- Task objective: Single out the lines of the material that contain "scene" and copy them.

- Data:
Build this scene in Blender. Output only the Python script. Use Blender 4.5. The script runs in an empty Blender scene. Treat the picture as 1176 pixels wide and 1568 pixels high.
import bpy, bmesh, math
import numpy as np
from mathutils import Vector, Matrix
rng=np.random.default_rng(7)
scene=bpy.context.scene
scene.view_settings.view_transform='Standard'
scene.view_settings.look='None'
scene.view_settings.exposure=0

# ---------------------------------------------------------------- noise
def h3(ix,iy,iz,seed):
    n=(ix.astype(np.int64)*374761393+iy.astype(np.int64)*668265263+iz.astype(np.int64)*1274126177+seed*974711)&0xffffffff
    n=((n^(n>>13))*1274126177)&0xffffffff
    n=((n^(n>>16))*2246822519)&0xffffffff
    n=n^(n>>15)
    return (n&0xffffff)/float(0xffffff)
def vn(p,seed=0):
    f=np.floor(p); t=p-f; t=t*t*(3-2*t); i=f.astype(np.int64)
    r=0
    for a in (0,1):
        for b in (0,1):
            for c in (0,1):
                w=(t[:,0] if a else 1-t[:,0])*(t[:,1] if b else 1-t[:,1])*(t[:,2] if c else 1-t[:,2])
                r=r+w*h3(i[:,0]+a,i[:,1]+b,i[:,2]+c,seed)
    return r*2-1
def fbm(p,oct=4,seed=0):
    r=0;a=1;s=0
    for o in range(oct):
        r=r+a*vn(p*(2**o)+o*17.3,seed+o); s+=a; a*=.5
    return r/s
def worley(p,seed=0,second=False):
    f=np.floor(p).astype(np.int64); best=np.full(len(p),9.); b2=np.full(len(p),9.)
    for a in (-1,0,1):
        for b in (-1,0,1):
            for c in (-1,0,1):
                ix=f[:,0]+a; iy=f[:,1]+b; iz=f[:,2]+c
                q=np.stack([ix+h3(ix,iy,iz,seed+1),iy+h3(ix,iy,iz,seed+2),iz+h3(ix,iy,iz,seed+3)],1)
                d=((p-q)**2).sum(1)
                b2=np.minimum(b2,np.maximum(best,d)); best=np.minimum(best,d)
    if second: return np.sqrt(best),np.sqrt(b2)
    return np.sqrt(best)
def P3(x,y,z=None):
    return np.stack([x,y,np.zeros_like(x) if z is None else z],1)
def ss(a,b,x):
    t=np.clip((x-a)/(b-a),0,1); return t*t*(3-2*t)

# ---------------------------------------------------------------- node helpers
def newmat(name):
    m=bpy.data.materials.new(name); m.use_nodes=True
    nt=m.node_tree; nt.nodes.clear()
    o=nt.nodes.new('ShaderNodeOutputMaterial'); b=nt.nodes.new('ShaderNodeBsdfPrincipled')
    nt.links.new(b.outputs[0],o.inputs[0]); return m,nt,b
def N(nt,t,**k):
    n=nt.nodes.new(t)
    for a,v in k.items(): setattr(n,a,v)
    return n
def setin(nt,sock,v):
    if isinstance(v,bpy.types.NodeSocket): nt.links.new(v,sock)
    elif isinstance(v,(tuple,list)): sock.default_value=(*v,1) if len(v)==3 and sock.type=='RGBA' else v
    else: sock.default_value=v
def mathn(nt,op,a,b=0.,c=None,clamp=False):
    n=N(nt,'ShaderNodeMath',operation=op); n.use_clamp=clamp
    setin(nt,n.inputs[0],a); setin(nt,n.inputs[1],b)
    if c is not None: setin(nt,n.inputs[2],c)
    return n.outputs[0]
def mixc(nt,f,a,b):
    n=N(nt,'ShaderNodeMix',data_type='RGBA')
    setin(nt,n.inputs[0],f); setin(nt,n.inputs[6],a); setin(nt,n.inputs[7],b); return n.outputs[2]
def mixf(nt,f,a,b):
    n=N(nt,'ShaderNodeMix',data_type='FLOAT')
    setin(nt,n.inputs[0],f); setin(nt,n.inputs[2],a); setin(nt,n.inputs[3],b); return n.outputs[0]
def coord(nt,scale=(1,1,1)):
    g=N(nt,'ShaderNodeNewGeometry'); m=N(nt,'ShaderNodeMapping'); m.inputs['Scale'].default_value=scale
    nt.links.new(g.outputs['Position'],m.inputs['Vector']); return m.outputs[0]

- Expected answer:
Build this scene in Blender. Output only the Python script. Use Blender 4.5. The script runs in an empty Blender scene. Treat the picture as 1176 pixels wide and 1568 pixels high.
scene=bpy.context.scene
scene.view_settings.view_transform='Standard'
scene.view_settings.look='None'
scene.view_settings.exposure=0